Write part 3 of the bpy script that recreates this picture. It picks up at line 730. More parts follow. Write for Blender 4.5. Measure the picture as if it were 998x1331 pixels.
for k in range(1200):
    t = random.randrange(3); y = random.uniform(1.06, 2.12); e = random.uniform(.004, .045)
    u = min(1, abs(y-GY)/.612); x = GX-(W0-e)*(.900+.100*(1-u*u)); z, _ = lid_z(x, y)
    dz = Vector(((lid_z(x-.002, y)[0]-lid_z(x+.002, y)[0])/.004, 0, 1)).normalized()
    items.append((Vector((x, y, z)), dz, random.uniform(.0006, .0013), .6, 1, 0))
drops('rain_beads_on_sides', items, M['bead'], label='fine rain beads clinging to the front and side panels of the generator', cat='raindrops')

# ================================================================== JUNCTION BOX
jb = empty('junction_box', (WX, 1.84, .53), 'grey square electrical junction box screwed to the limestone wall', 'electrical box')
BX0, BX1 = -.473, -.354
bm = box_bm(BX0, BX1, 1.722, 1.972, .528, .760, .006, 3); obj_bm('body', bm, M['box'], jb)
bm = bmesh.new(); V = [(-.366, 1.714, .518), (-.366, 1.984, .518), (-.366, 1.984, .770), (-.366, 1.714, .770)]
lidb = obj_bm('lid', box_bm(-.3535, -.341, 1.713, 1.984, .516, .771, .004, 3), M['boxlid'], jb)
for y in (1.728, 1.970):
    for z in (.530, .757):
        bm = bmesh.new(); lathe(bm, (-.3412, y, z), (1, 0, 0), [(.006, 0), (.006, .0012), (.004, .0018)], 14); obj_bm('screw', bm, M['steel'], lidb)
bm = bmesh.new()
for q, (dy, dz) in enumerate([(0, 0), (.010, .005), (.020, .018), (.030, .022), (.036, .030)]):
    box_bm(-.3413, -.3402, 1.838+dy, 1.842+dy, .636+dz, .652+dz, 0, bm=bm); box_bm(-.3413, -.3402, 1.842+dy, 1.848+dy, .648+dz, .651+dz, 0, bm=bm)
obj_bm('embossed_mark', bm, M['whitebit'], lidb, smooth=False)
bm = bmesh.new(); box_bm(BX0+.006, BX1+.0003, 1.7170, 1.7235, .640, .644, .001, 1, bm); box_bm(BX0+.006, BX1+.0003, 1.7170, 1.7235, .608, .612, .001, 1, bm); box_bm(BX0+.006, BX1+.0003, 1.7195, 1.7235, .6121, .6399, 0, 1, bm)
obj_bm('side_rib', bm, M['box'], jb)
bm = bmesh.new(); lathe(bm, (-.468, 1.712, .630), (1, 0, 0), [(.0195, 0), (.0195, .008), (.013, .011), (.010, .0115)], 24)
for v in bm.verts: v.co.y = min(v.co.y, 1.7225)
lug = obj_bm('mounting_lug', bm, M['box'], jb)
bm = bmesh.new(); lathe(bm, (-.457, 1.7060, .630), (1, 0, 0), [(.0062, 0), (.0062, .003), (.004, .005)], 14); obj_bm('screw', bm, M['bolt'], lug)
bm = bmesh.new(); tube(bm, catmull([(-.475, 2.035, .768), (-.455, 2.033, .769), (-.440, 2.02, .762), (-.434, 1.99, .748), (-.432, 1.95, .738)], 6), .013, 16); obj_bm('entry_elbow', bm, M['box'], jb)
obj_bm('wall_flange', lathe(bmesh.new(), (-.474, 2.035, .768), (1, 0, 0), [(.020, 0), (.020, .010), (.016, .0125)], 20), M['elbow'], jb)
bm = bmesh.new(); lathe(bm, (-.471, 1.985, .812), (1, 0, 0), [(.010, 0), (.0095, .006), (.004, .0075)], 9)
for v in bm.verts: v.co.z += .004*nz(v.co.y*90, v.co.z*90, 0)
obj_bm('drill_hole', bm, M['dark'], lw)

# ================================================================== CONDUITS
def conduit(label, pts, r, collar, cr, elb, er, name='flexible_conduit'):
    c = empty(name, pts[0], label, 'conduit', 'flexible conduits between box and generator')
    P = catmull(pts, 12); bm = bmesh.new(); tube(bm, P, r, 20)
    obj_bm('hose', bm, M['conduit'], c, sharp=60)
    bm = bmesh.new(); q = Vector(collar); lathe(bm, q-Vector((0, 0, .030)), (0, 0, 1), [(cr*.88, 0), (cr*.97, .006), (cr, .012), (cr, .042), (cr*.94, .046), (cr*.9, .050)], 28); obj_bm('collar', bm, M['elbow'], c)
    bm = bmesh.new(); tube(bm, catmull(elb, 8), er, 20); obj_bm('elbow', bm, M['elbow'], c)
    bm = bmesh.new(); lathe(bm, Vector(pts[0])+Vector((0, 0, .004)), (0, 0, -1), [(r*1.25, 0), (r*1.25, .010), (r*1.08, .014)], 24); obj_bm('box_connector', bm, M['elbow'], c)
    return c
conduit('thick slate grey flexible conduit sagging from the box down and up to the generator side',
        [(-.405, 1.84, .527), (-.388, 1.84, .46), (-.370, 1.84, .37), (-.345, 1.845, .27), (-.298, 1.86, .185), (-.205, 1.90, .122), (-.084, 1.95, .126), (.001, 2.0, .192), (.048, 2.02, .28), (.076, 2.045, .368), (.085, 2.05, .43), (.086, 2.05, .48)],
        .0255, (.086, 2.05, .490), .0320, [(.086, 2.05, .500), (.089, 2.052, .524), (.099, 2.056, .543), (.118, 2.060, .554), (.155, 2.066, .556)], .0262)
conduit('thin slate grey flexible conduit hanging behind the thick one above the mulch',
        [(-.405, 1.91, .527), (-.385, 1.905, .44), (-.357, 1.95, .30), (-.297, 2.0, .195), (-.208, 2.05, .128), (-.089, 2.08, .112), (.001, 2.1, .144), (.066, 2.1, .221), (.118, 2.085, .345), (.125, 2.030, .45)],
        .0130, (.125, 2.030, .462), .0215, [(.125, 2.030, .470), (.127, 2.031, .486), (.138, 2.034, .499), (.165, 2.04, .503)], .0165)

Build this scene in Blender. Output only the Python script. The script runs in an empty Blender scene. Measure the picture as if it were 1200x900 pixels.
● ● ●
> [TASK STATEMENT]: Please transcribe, exactly and with nothing added, the lines from the first line of the material above through the line that contains "drops('rain_beads_on_sides', items, M['bead'], label='fine".

> [REPLY TO THE TASK]:
Write part 3 of the bpy script that recreates this picture. It picks up at line 730. More parts follow. Write for Blender 4.5. Measure the picture as if it were 998x1331 pixels.
for k in range(1200):
    t = random.randrange(3); y = random.uniform(1.06, 2.12); e = random.uniform(.004, .045)
    u = min(1, abs(y-GY)/.612); x = GX-(W0-e)*(.900+.100*(1-u*u)); z, _ = lid_z(x, y)
    dz = Vector(((lid_z(x-.002, y)[0]-lid_z(x+.002, y)[0])/.004, 0, 1)).normalized()
    items.append((Vector((x, y, z)), dz, random.uniform(.0006, .0013), .6, 1, 0))
drops('rain_beads_on_sides', items, M['bead'], label='fine rain beads clinging to the front and side panels of the generator', cat='raindrops')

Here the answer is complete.